If any of these are unclear from the codebase, ask the user directly to clarify what you cannot infer.
CRITICAL: Depth should explain surfaces, states, and layering. If the effect is louder than the meaning, it has gone too far.
Plan the Depth System
Consult the elevation system for shadow levels, two-part shadow logic, raised/inset mapping, and flat depth via color. Consult the surface separation when deciding whether depth should come from spacing, background shifts, overlap, borders, or shadows.
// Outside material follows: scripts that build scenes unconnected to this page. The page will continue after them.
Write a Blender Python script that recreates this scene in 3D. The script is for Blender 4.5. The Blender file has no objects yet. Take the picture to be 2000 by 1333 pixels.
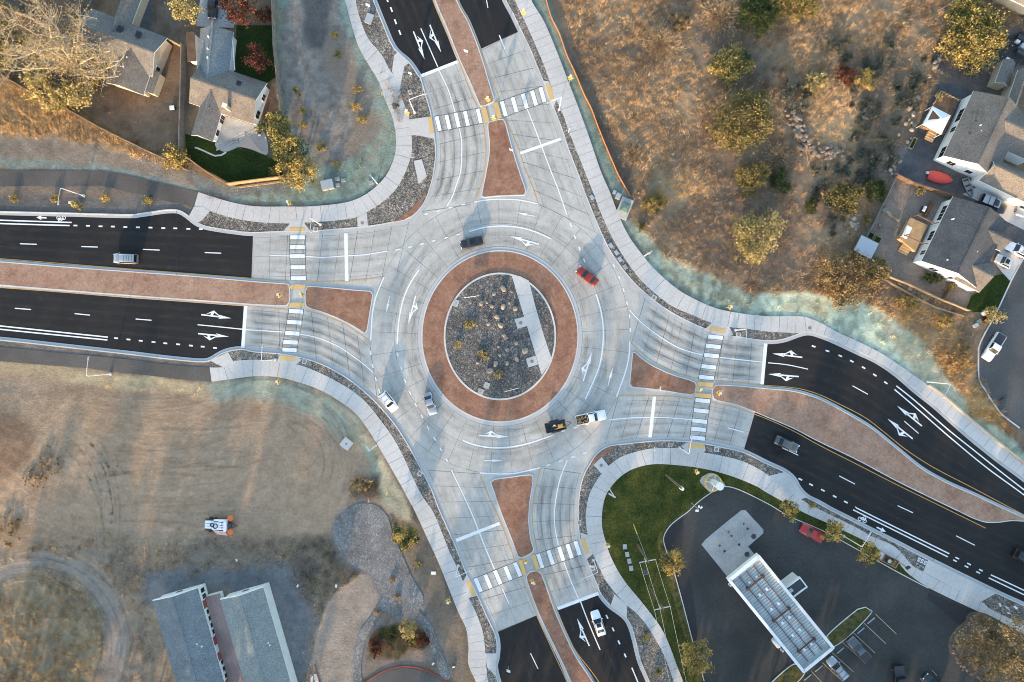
import bpy, math, random
import numpy as np
from mathutils import Vector, Matrix
from mathutils.geometry import tessellate_polygon
R = math.radians
rng = random.Random(7)
SC = bpy.context.scene
COL = SC.collection
HC = 130.0            # height of the drone above the ground
# ---------------------------------------------------------------- camera, sky, sun, exposure
cam_d = bpy.data.cameras.new('camera'); cam = bpy.data.objects.new('camera', cam_d); COL.objects.link(cam)
cam.location = (0, 0, HC); cam.rotation_euler = (0, 0, 0)
cam_d.sensor_width = 36; cam_d.lens = 36*HC/200.0; cam_d.clip_start = 0.5; cam_d.clip_end = 3000
SC.camera = cam
SUN_EL, SHX, SHY = 9.8, 0.245, 0.97          # sun elevation, direction the shadows fall on the ground
wd = bpy.data.worlds.new('World'); SC.world = wd; wd.use_nodes = True
nt = wd.node_tree; nt.nodes.clear()
sky = nt.nodes.new('ShaderNodeTexSky'); sky.sky_type = 'NISHITA'; sky.sun_disc = False
sky.sun_elevation = R(SUN_EL); sky.sun_rotation = math.atan2(-SHX, -SHY)
sky.air_density = 1.0; sky.dust_density = 1.0; sky.ozone_density = 1.0
bg = nt.nodes.new('ShaderNodeBackground'); bg.inputs['Strength'].default_value = 0.15
wo = nt.nodes.new('ShaderNodeOutputWorld')
nt.links.new(sky.outputs[0], bg.inputs['Color']); nt.links.new(bg.outputs[0], wo.inputs['Surface'])
sd = bpy.data.lights.new('sun', 'SUN'); so = bpy.data.objects.new('sun', sd); COL.objects.link(so)
sd.energy = 2.0; sd.angle = R(0.9); sd.color = (1.0, 0.70, 0.42)
d = Vector((SHX*math.cos(R(SUN_EL)), SHY*math.cos(R(SUN_EL)), -math.sin(R(SUN_EL)))).normalized()
so.rotation_euler = d.to_track_quat('-Z', 'Y').to_euler(); so.location = (0, 0, 60)
SC.view_settings.view_transform = 'Standard'; SC.view_settings.look = 'None'
SC.view_settings.exposure = 2.12; SC.view_settings.gamma = 1.0
SC.render.engine = 'CYCLES'; SC.render.filter_size = 1.0; SC.cycles.filter_width = 1.0; SC.cycles.max_bounces = 6; SC.cycles.transparent_max_bounces = 8

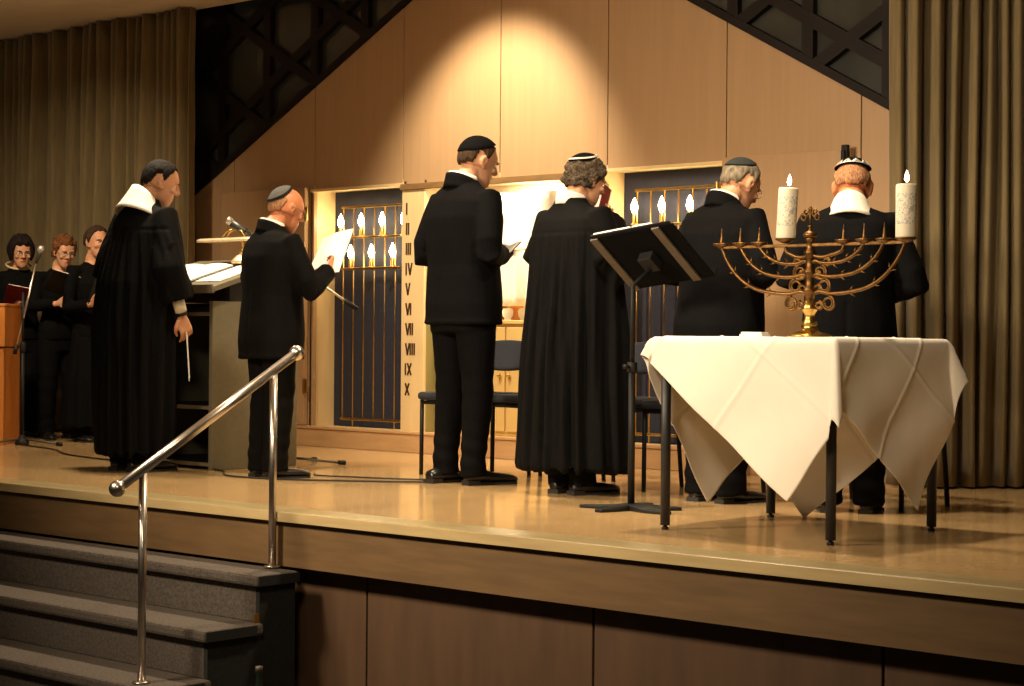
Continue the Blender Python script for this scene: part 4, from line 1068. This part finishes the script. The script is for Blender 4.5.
# short man with papers
man2, X2, A2 = person('bald man in a black suit and grey skullcap reading white papers', -7.585, 6.46, 12, .895, lean=3, pitch=18, yaw=4, g=1.25, hem=.70, skinm='skinred', hair='h_fuzz', hairkind='fringe', suitm='suit2',
       arms={'L': ((.27, -.02, 1.13), (.10, .23, 1.18)), 'R': ((.262, .105, 1.105), (.135, .285, 1.235))}, cap=('greycap', (0, -1.5, 1), .86, 'stripes'), spec=True, hands=('grip', 'grip'), seed=4, stance=.085)
# tall man
man3, X3, A3 = person('tall man in a black suit and deep black skullcap before the numeral post', -6.635, 6.925, 8, 1.045, lean=2, pitch=18, yaw=13, g=1.18, hem=.775, hair='h_brown', arms=READ, cap=('velvetblack', (0, -.60, 1), 1.16, 'rim'), seed=6, stance=.108, shoe_dy=(-.05, .03), legw=.88)
# robed man with curly hair
man4, X4, A4 = person('robed man with curly grey brown hair and a silver banded skullcap', -5.845, 6.88, 8, .955, lean=-1, pitch=21, yaw=10, outfit='robe', hem=.13, g=1.20, hair='h_greybrown', hairkind='curly',
       arms={'L': ((.26, -.02, 1.13), (.12, .20, 1.34)), 'R': ((.27, .0, 1.12), (.0, .20, 1.34))}, cap=('velvetblack', (0, -.62, 1), .74, 'braid'), spec=True, seed=8, stance=.08)
# grey-haired man
man5, X5, A5 = person('grey haired man in a black suit and dark skullcap left of the candelabrum', -5.11, 7.03, 6, .94, lean=6, pitch=26, yaw=8, g=1.30, hem=.76, skinm='skin', hair='h_grey', arms={'L': ((.28, -.05, 1.12), (.07, .165, 1.12)), 'R': ((.30, -.03, 1.12), (.09, .165, 1.10))}, cap=('darkteal', (0, -.75, 1), .84, 'rim'), spec=True, seed=10)
# man behind the candelabrum
man6, X6, A6 = person('man with white shawl collar and zigzag skullcap behind the candelabrum', -4.42, 7.04, -28, .912, lean=5, pitch=32, yaw=0, g=1.22, hem=.70, skinm='skinred', hair='h_fuzz', hairkind='fringe',
       arms={'L': ((.29, -.04, 1.12), (.12, .19, 1.12)), 'R': ((.305, -.02, 1.09), (.15, .19, 1.06))}, cap=('velvetblack', (0, -.55, 1), .95, 'zigzag'), collar='goldtallit', seed=12, hs=1.05)
# choir women
BK = {'L': ((.235, .0, 1.12), (.12, .22, 1.16)), 'R': ((.235, .0, 1.12), (.12, .22, 1.16))}
w1, XW1, AW1 = person('dark haired woman in glasses at far left holding an open red book', -11.79, 7.66, 112, .835, lean=3, pitch=10, yaw=0, outfit='blouse', g=1.05, hem=.84, skinm='skinpale', hair='h_dark', hairkind='bob', collar=None, spec=True, arms=BK, hands=('grip', 'grip'), suitm='black', seed=14)
w2, XW2, AW2 = person('auburn curly haired woman in glasses looking down into a black folder', -11.34, 7.70, 104, .835, lean=4, pitch=14, yaw=0, outfit='blouse', g=1.0, hem=.84, skinm='skin', hair='h_auburn', hairkind='curly', collar=None, spec=True, arms=BK, hands=('grip', 'grip'), suitm='black', seed=15)
w3, XW3, AW3 = person('woman with tied brown hair partly hidden by the robed man', -10.96, 7.72, 96, .86, lean=2, pitch=2, yaw=0, outfit='blouse', g=1.0, hem=.84, skinm='skinpale', hair='h_brown', hairkind='tied', collar=None, arms={'L': ((.235, .0, 1.12), (.10, .22, 1.16)), 'R': ((.25, .02, 1.08), (.17, .235, 1.11))}, hands=('grip', 'flat'), suitm='black', kinds='skirt', seed=16)
b = MB(); b.tube([(.088 * math.sin(t), -.02 + .092 * math.cos(t), 1.238 - .03 * math.cos(t)) for t in np.linspace(0, 2 * PI, 40)], .007, 8); part('necklace', b, 'pearl', w1)
b = MB(); b.tube([XW3((.082 * math.sin(t), -.004, .03 + .092 * math.cos(t))) for t in np.linspace(-1.4, 1.4, 24)], .006, 8); part('hair_band', b, 'silver', w3)

# things they hold
def open_book(name, label, cat, loc, phi, tilt, w, h, cover, ang=.3, pages=True, roll=0.):
    t = thing(name, label, cat, loc); t.rotation_euler = (math.radians(-tilt), math.radians(roll), -math.radians(phi))
    t.rotation_mode = 'XYZ'
    for sd in (-1, 1):
        R0 = Matrix.Rotation(-sd * ang, 4, 'Y')
        b = MB(); b.box(*((0, w) if sd > 0 else (-w, 0)), -h / 2, h / 2, -.003, .0, 0, R0); part('cover', b, cover, t, smooth=False)
        if pages:
            b = MB(); b.box(*((.002, w - .006) if sd > 0 else (-w + .006, -.002)), -h / 2 + .006, h / 2 - .006, .0004, .009, 0, R0); part('pages', b, 'paper', t, smooth=False, bevel=.002)
    return t
def ahead(px, py, phi, d, side=0.): a = math.radians(phi); return (px + d * math.sin(a) + side * math.cos(a), py + d * math.cos(a) - side * math.sin(a))
ax, ay = ahead(-11.79, 7.66, 112, .33); open_book('music_book', 'open red covered book held by the woman at far left', 'book', (ax, ay, 1.00), 112, -34, .16, .22, 'redbook', .22)
ax, ay = ahead(-11.34, 7.70, 104, .32); open_book('music_folder', 'open black folder with white pages held by the auburn haired woman', 'folder', (ax, ay, 1.07), 104, -26, .20, .28, 'blackbook', .3)
ax, ay = ahead(-10.96, 7.72, 96, .31, -.02); open_book('music_folder', 'black folder held upright by the woman with tied hair', 'folder', (ax, ay, 1.04), 96, -60, .19, .29, 'blackbook', .2)
# papers of the man at the desk
a2 = Matrix.Rotation(-math.radians(12), 3, 'Z')
hand = Vector((-7.585, 6.46, 0)) + a2 @ A2['R'][2]
sh = MB(); R = []
for i in range(9):
    u = i / 8; R.append([(-.20 + .30 * u, -.11 + .002, .012 * math.sin(3 * u)), (-.20 + .30 * u, .15, .012 * math.sin(3 * u) + .02 * u), (-.20 + .30 * u, .15, .012 * math.sin(3 * u) + .02 * u + .006), (-.20 + .30 * u, -.11, .012 * math.sin(3 * u) + .006)])
sh.rings(R); o = part('paper_stack', sh, 'paper', smooth=False)
o.location = hand + a2 @ Vector((-.06, .08, .075)); o.rotation_euler = (math.radians(60), math.radians(-6), -math.radians(6)); tag(o, 'white papers held up by the bald man in the grey skullcap', 'papers')
# slip of paper in the hand of the robed man
a1 = Matrix.Rotation(-math.radians(2), 3, 'Z'); hp = Vector((-8.455, 6.225, 0)) + a1 @ A1['R'][2]
d1 = a1 @ (A1['R'][2] - A1['R'][1]).normalized()
o = part('paper_slip', (lambda m: (m.box(-.011, .011, -.002, .002, -.25, .02), m.box(-.009, .009, .002, .005, -.235, .0), m)[2])(MB()), 'paper', smooth=False); o.location = hp + d1 * .11 + Vector((0, 0, -.02)); o.rotation_euler = (math.radians(4), math.radians(6), -.6); tag(o, 'narrow white paper slip hanging from the hand of the robed man at left', 'paper')
# prayer books the men read from
ax, ay = ahead(-6.635, 6.925, 8, .25); open_book('prayer_book', 'open black prayer book held in front of the tall man', 'book', (ax, ay, 1.17), 8, -40, .11, .17, 'blackbook', .25)
ax, ay = ahead(-5.845, 6.88, 8, .27, -.075); open_book('prayer_book', 'red prayer book held up before the face of the curly haired robed man', 'book', (ax, ay, 1.40), 8, -72, .095, .16, 'redbook', 1.15)
#@@P1

# ------------------------------------------------------------------ light
W = bpy.data.worlds.new('hall_dark'); S.world = W; W.use_nodes = True
W.node_tree.nodes['Background'].inputs['Color'].default_value = (1., .72, .42, 1); W.node_tree.nodes['Background'].inputs['Strength'].default_value = .012
WARM = (1., .80, .55)
def area(name, loc, to, size, watt, col=WARM, spread=180):
    l = bpy.data.lights.new(name, 'AREA'); l.shape = 'DISK'; l.size = size; l.energy = watt; l.color = col; l.spread = math.radians(spread)
    o = bpy.data.objects.new(name, l); COL.objects.link(o); o.location = loc
    o.rotation_euler = (Vector(to) - Vector(loc)).to_track_quat('-Z', 'Y').to_euler(); return o
def spot(name, loc, to, watt, ang, blend=.3, rad=.06, col=(1., .84, .60)):
    l = bpy.data.lights.new(name, 'SPOT'); l.energy = watt; l.spot_size = math.radians(ang); l.spot_blend = blend; l.shadow_soft_size = rad; l.color = col
    o = bpy.data.objects.new(name, l); COL.objects.link(o); o.location = loc
    o.rotation_euler = (Vector(to) - Vector(loc)).to_track_quat('-Z', 'Y').to_euler(); return o
area('hall_spot', (-6.6, 1.9, 2.95), (-5.2, 7.0, .6), 1.0, 85, spread=75)
area('hall_spot', (-3.0, 1.9, 2.95), (-5.0, 7.5, .9), .8, 30, spread=75)
for x in (-8.6, -6.6, -4.6): area('downlight_and_fill', (x, 6.35, 3.04), (x, 6.45, 0), .22, 32, spread=120)
area('downlight_and_fill', (-9.9, 5.7, 3.04), (-11.5, 7.6, .9), .3, 18, spread=70)  # added fill that brightens the women's faces, not a known stage lamp
spot('wall_washer', (-7.75, 7.45, 3.03), (-7.88, 8.55, 1.70), 275, 75, .65)
area('ceiling_fill', (-12.6, 2.2, 1.4), (-12.2, 4.6, 3.07), .3, 7, spread=95)  # added fill to lift the ceiling, not a known fixture of the hall
area('ark_strip_light', (-7.9, YW + .24, ATOP - .02), (-7.9, YW + .27, 0), .35, 26, (1, .84, .58))

# ------------------------------------------------------------------ camera
cd = bpy.data.cameras.new('camera'); cam = bpy.data.objects.new('camera', cd); COL.objects.link(cam); S.camera = cam
F, PITCH, ROLL, TH, H = 1880., -.0032, .0083, -.738, .75
cd.sensor_fit = 'HORIZONTAL'; cd.sensor_width = 36.; cd.lens = 36. * F / 1024; cd.clip_start = .05; cd.clip_end = 60
Rb = Matrix(((1, 0, 0), (0, 0, -1), (0, 1, 0)))            # camera axes -> right, forward, up
Rx = Matrix.Rotation(PITCH, 3, 'X')
Rr = Matrix.Rotation(ROLL, 3, 'Z')
Rz = Matrix.Rotation(-TH, 3, 'Z')
cam.matrix_world = Matrix.Translation((0, 0, H)) @ (Rz @ Rx @ Rb @ Rr).to_4x4()
S.view_settings.view_transform = 'Standard'; S.view_settings.look = 'None'; S.view_settings.exposure = .33; S.view_settings.gamma = 1.; S.view_settings.use_curve_mapping = False
S.cycles.use_denoising = True
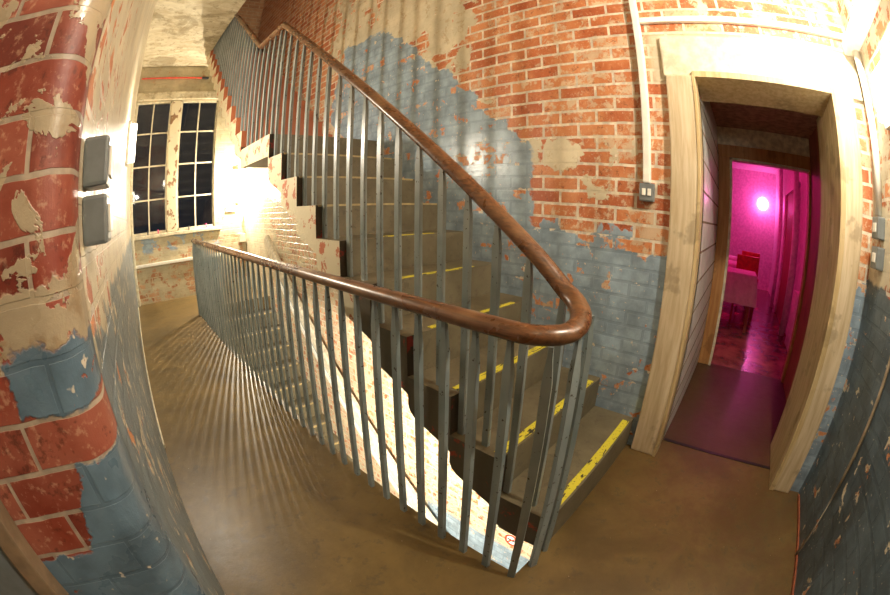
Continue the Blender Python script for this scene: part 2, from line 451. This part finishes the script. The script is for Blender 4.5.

Consult the image treatment when overlapping media or image boundaries need cleaner depth cues.
Create a plan around:
- Elevation levels: Which 3–5 semantic levels exist?
- Surface roles: Which things are base, raised, inset, pressed, or dragged?
- Layering: Where can overlap clarify structure?
- Restraint: Which effects should be reduced or removed entirely?
Build Depth Systematically
Establish an Elevation System
- Define a small set of semantic levels for surfaces, controls, menus, overlays, and temporary UI
- Keep similar components on the same elevation unless there is a real reason to separate them
Raised and Inset Elements
- Raised elements should feel like they sit above the page with a shadow beneath them
- Inset elements should feel recessed through inner shadow, lip treatment, or darker surrounding surface
- Use raised and inset treatments deliberately — not every control needs obvious realism
Two-Part Shadow Logic
- Use a larger, softer shadow to suggest distance from the surface
- Use a smaller, tighter shadow near the edge to suggest compressed ambient shadow
- As elevation increases, the tight near-edge shadow should usually become subtler
Pressed and Dragged States
- Pressed states should reduce elevation and feel like the element moves inward/downward
- Dragged states should increase elevation so the item feels like it pops forward
- Match shadow, transform, and any color shift so the motion reads as a single physical change
Overlap and Layering
- Use overlap when it helps clarify multiple layers of information
- Let cards, controls, or media cross boundaries when it reinforces depth and grouping
- Keep overlaps readable; add separation or background-matching edges if layers start to clash
Flat Depth via Surface Color
- Lighter surfaces often feel closer, darker surfaces often feel further away
- Before adding more shadow, test whether a subtle surface-color shift communicates the same thing more cleanly
Don’t Get Carried Away
- Borrow cues from the real world, but stop before the interface feels photo-realistic or busy
- If the structure is already clear, simpler depth usually wins
NEVER:
- Use the same drop shadow for every component
- Add heavy shadows where color or spacing would communicate depth better
- Make every button, card, panel, and modal feel equally elevated
- Let realism overpower clarity
- Use depth effects with no semantic meaning
Verify Depth Quality
- Layer clarity: Is it obvious what sits on the page and what floats above it?
- State clarity: Do pressed and dragged states feel physically different?
- Consistency: Are similar components using the same elevation language?
- Restraint: Does the UI feel more understandable, not just more decorated?
Remember: Great depth creates structure, not spectacle. Use it to make layers and states feel obvious, then stop.